No hedgehog could figure out all the science. From a hedgehog's perspective, they taste and digest the scents, and then they are conscious of it with their whole body. And as far as I'm concerned this is the truth, until it is disproved by science, common sense, or a consensus of opinion from children.

There is one other point, which i would like children to confirm, the sensation is that i digest the smell outwards through my skin, rather than inwards towards the bones and central body.

This may be connected with the sensation of the in-smell going to the sides, legs and arms, while the warm out-smell comes up centrally from the stomach

I find myself wondering to what extent animals can control their own scents. We know they can produce scents for mating purposes, but just generally, how is this digesting and ingesting of smells connected with producing scents?

How Smelling Influences Our Understanding

Without smelling, breathing gives me a feeling something like a bag, a sheet of skin getting smaller and bigger. And this experience of breathing with it's in-out routine, has consequences on our understanding of life, it tends to stimulate abstract ideas about opposites, balances, and circles of breath and life.

But when i start scenting smells, i feel i digest the smell. This is a vastly different process and experience of life and it has its own consequences for our understanding.
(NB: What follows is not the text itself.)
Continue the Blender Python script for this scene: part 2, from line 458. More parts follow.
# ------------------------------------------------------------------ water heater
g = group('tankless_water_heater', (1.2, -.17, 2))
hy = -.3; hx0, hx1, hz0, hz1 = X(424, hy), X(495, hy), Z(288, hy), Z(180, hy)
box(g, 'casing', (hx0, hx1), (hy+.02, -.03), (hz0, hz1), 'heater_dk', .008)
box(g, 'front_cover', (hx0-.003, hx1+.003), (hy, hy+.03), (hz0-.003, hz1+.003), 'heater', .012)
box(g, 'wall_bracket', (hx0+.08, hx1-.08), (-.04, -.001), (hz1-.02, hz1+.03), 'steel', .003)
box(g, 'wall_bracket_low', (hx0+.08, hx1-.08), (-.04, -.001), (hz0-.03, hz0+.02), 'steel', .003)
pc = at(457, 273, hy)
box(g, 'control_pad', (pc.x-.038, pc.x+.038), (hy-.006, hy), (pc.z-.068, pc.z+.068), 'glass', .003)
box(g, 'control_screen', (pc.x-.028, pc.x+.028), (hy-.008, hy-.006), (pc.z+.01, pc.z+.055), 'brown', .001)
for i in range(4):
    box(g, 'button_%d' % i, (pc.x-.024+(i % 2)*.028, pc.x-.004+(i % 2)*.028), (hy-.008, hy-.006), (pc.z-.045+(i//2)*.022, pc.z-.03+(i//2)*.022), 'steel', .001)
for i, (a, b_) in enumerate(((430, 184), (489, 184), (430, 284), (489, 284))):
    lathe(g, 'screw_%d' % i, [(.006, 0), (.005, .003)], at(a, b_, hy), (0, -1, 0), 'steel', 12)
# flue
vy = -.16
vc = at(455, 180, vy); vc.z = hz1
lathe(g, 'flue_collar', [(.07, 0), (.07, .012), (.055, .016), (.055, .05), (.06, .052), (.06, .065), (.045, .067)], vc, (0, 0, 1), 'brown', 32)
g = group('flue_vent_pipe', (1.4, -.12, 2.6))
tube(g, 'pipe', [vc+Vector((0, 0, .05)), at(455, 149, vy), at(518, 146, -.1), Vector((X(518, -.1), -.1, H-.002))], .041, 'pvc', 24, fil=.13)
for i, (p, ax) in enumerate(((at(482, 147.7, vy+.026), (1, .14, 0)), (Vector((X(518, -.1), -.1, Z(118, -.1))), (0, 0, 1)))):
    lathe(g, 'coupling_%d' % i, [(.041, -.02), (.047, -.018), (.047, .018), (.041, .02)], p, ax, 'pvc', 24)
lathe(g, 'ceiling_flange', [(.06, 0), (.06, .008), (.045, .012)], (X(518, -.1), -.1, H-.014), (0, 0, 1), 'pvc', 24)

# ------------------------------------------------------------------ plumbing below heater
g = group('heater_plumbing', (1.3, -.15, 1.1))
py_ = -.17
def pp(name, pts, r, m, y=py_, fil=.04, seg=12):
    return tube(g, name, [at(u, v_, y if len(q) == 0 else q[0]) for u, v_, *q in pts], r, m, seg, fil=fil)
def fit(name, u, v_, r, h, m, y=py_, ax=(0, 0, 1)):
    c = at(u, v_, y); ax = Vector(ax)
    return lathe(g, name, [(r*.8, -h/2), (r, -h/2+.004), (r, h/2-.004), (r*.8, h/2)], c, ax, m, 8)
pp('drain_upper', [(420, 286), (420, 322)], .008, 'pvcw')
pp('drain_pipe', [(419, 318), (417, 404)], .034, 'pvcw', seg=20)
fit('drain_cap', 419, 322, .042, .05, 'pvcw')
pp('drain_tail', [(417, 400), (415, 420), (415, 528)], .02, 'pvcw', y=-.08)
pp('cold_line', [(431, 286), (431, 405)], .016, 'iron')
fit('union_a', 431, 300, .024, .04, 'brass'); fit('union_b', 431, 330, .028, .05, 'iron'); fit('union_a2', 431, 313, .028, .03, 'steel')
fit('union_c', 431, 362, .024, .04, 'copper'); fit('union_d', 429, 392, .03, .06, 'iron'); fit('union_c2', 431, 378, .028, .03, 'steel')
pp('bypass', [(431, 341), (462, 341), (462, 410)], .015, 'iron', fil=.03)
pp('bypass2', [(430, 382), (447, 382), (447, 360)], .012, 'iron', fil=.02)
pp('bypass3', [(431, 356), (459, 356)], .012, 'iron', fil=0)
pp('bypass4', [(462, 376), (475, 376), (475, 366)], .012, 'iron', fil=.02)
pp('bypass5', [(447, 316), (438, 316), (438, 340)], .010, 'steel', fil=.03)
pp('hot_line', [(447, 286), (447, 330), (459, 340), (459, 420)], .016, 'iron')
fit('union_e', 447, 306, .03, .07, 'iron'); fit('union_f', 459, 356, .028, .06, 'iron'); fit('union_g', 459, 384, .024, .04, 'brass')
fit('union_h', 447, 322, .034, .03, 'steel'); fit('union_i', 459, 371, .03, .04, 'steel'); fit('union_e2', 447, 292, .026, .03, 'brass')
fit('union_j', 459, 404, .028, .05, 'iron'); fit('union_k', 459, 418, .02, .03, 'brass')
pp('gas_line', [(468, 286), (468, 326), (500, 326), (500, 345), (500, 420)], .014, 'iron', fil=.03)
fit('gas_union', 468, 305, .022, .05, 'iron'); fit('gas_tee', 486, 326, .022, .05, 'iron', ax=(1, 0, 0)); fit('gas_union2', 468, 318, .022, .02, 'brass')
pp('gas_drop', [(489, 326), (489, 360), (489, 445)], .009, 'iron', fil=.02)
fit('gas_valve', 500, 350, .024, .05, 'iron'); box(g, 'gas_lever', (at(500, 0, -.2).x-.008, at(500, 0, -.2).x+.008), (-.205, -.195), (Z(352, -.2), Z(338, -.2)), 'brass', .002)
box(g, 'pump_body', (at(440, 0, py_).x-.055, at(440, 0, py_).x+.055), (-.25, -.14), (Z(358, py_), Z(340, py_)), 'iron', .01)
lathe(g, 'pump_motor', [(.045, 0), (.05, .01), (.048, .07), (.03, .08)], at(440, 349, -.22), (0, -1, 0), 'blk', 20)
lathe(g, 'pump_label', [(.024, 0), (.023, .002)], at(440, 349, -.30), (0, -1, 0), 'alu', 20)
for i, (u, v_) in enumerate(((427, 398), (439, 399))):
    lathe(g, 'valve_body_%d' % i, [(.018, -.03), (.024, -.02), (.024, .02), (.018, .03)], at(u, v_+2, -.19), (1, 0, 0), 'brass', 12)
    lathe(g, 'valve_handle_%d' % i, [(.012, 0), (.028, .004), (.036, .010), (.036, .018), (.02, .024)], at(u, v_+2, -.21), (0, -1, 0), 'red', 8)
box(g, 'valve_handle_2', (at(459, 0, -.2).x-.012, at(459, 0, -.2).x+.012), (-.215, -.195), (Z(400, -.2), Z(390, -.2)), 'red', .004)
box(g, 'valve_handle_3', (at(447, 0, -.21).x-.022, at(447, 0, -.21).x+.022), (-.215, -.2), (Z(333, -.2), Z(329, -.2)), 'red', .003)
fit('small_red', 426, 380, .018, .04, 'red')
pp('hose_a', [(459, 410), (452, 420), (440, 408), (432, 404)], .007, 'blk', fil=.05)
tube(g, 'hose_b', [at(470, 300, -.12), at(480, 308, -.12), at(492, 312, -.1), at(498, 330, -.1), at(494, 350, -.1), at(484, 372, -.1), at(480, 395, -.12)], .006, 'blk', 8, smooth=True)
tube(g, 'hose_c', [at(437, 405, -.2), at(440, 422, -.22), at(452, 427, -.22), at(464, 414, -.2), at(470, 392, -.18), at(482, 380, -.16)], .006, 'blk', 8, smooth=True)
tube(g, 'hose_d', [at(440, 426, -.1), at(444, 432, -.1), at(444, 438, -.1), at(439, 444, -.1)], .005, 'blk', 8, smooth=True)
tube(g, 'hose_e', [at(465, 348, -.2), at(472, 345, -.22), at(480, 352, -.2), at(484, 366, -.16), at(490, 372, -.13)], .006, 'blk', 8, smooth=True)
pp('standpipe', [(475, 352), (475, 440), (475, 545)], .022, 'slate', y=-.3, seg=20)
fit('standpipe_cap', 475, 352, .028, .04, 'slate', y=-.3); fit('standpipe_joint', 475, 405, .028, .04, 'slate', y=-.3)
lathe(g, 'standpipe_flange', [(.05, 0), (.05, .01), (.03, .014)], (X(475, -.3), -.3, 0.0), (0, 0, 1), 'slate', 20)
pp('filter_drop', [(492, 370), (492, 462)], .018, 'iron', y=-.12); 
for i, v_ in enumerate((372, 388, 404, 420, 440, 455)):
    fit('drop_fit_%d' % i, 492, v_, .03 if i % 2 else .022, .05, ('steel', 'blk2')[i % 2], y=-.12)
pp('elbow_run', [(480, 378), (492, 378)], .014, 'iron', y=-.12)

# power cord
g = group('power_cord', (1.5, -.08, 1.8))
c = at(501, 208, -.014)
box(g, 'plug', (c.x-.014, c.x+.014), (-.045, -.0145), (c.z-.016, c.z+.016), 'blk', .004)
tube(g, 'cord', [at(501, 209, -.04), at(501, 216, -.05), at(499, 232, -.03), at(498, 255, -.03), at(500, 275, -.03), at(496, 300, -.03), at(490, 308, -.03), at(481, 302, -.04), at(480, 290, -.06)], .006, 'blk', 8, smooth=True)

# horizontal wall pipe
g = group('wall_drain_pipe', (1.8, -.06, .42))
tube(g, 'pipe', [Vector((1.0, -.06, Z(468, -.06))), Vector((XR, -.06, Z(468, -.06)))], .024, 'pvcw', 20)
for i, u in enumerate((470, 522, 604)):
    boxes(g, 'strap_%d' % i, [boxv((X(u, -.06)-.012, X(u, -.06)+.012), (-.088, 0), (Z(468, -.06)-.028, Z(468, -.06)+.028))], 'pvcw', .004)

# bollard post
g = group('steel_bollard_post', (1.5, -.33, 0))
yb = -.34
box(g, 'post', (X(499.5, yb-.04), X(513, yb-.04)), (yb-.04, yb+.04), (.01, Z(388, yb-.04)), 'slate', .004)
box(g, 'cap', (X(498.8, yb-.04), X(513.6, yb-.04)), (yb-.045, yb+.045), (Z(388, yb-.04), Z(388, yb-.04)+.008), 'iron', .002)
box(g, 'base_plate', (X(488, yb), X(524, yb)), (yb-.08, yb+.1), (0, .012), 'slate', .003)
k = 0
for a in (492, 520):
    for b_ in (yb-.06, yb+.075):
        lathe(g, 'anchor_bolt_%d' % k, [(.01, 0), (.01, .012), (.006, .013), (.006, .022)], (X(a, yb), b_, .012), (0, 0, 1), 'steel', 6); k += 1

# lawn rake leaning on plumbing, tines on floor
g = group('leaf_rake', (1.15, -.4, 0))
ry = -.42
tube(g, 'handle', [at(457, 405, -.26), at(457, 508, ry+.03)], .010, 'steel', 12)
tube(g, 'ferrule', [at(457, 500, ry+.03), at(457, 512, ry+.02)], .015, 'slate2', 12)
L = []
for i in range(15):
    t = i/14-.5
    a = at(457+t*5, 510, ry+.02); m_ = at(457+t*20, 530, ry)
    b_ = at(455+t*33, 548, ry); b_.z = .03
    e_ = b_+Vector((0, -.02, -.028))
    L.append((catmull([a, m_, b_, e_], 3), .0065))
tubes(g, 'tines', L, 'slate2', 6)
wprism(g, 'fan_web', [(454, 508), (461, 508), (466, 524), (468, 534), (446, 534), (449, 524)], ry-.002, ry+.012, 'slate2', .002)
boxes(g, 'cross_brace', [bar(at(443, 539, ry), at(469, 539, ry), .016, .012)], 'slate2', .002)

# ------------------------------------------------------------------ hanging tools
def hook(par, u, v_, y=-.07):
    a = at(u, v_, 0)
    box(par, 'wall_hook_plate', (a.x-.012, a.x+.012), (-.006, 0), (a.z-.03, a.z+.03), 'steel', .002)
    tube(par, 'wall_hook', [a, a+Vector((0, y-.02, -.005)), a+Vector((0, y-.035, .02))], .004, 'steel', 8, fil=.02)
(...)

Primarily it's a one-way process of absorbing smells. The feelings it generates are more about nourishment – not an interdependence with the outside world, but a dependence on it, a feeling of reliance on it. I'm not saying this is better, it's just another perspective.

And as i will often say on this subject: any adult or group of adults could easily start kidding themselves about the effects of scenting, and i don't want to get involved in theories or anything unnatural, anything an innocent animal wouldn't feel.

So, before i can write much more, i really do need a group of parents who will question their children, to confirm my 'theories', and then please give feedback.

There are worlds still to discover – i'm still experimenting. The world of smells and taste are far deeper and stranger than seeing and listening.